Given task:
Reproduce exactly the lines below, from the first one through the line containing "def col(r,g,b,k=1.0): return", and omit any pictures.
>> start Recorded information
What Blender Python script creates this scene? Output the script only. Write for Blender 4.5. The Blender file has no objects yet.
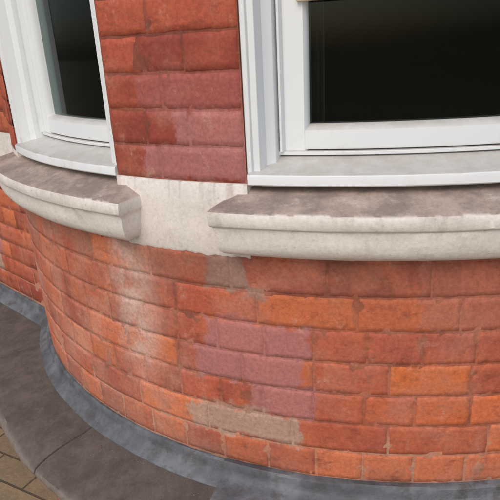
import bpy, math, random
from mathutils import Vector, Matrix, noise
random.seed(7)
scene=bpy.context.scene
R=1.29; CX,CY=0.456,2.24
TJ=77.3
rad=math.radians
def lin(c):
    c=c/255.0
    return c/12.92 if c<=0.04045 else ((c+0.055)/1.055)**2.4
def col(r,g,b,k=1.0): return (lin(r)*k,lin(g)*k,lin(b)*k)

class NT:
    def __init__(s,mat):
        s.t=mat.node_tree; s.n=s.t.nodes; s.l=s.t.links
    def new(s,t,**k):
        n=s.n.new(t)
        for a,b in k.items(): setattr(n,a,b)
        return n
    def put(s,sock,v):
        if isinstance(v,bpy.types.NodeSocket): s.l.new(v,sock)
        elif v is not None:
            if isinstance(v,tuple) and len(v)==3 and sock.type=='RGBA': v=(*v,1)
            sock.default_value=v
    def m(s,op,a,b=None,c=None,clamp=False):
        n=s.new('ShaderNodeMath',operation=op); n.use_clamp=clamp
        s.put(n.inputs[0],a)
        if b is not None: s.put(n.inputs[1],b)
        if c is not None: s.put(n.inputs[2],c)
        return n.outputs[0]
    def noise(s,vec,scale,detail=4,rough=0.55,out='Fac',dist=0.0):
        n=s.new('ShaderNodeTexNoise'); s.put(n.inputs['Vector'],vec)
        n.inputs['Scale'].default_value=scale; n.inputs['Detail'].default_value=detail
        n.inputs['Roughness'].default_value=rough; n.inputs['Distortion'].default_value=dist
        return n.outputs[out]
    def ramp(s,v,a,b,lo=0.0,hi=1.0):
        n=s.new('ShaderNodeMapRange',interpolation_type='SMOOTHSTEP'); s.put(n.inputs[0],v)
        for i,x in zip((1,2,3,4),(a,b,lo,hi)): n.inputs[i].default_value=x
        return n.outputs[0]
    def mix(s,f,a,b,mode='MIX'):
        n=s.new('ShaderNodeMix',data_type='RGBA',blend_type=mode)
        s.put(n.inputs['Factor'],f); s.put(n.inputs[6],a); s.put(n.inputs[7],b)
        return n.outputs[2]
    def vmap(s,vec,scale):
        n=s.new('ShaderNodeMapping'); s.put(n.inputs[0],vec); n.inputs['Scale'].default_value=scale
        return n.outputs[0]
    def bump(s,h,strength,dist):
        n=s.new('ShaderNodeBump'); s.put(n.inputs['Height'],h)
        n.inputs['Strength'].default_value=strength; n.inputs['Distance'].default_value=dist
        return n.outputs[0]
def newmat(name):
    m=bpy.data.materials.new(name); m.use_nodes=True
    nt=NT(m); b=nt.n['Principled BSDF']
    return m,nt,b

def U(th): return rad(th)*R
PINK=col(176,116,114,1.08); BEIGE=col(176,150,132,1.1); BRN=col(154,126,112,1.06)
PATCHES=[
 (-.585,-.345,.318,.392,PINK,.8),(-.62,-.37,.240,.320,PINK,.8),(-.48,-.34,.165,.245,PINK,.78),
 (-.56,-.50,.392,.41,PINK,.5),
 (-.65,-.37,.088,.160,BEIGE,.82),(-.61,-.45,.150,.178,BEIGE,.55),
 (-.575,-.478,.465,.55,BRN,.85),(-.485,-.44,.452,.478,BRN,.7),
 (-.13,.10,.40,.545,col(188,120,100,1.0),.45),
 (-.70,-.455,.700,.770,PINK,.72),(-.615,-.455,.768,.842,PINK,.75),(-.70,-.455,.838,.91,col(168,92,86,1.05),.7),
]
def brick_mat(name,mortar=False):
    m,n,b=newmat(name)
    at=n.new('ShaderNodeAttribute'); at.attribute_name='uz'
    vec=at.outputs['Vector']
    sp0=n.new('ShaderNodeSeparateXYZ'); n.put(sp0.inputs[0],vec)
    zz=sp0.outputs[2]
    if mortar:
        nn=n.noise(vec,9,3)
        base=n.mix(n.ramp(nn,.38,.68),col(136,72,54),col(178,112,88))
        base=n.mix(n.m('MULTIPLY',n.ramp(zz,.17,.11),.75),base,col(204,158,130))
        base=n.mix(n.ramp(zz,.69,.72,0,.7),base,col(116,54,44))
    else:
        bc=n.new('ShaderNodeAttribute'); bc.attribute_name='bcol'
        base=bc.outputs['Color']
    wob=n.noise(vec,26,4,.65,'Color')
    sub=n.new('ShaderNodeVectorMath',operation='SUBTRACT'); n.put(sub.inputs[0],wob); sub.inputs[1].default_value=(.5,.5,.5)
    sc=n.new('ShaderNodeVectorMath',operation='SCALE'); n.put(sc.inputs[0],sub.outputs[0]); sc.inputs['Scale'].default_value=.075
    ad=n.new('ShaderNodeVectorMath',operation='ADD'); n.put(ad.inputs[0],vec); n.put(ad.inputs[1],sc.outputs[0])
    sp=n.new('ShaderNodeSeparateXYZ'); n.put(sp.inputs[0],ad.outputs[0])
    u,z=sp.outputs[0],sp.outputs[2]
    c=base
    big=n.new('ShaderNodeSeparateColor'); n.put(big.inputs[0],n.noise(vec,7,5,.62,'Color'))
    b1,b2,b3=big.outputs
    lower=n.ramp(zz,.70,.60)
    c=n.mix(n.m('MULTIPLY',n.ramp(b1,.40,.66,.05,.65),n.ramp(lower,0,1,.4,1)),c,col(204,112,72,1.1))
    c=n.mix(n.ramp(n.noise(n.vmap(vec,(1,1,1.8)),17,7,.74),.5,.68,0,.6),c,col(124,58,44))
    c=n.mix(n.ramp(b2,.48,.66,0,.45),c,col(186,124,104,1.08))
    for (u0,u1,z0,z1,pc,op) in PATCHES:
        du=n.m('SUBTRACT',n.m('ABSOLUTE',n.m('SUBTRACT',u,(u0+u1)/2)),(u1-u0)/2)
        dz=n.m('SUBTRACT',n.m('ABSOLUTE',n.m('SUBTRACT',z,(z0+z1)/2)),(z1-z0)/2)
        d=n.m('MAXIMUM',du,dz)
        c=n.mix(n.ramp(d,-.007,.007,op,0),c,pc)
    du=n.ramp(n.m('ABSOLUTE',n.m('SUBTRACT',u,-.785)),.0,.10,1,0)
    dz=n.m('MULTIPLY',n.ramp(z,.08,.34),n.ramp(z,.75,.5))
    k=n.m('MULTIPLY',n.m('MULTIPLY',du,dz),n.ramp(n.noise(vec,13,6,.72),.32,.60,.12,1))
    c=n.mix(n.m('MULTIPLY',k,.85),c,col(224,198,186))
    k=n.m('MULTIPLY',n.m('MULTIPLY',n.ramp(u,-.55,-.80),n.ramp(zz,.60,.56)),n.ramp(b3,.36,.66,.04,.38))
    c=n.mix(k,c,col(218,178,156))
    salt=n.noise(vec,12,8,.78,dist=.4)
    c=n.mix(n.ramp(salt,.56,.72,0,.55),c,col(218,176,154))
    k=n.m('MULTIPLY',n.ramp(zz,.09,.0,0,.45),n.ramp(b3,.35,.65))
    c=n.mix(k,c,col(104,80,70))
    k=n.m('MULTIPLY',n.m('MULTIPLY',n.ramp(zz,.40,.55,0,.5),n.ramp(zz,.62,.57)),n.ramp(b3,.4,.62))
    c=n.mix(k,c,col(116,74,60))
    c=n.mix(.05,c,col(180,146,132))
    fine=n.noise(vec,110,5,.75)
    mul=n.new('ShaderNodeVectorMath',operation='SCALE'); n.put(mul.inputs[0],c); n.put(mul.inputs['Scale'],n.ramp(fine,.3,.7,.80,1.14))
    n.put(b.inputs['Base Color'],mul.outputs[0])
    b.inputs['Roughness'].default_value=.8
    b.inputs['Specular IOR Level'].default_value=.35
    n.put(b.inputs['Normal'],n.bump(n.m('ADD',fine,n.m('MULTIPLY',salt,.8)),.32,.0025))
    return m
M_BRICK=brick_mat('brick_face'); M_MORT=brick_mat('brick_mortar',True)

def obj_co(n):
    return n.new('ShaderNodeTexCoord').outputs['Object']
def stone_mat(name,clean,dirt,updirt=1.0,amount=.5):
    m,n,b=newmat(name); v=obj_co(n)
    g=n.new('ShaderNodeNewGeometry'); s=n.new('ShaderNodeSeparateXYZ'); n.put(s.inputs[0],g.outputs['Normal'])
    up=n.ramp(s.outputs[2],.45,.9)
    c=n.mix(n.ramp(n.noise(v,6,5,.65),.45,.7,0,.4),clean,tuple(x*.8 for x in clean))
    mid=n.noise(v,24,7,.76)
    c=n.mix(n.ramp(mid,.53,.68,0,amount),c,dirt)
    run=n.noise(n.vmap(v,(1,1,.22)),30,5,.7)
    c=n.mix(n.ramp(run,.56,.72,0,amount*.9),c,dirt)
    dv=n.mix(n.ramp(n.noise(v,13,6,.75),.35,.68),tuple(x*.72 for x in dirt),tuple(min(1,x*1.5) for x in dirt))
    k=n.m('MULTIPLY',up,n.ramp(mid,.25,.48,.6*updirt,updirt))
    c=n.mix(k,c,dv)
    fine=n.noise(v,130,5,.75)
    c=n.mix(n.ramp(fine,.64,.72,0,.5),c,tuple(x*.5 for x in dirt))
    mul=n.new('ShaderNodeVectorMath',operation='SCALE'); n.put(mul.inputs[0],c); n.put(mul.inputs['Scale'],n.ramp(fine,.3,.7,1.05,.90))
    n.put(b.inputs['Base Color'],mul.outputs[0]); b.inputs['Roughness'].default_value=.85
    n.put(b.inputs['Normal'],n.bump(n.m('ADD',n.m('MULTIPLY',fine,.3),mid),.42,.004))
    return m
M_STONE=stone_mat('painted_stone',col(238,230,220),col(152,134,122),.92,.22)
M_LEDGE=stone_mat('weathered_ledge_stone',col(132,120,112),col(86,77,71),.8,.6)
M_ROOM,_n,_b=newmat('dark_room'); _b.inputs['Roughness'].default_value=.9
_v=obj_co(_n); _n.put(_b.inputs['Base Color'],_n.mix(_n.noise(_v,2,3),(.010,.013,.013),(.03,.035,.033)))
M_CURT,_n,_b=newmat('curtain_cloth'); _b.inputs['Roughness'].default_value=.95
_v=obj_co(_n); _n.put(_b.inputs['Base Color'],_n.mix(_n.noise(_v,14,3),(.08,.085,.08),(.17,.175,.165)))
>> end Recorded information
Full answer:
What Blender Python script creates this scene? Output the script only. Write for Blender 4.5. The Blender file has no objects yet.
import bpy, math, random
from mathutils import Vector, Matrix, noise
random.seed(7)
scene=bpy.context.scene
R=1.29; CX,CY=0.456,2.24
TJ=77.3
rad=math.radians
def lin(c):
    c=c/255.0
    return c/12.92 if c<=0.04045 else ((c+0.055)/1.055)**2.4
def col(r,g,b,k=1.0): return (lin(r)*k,lin(g)*k,lin(b)*k)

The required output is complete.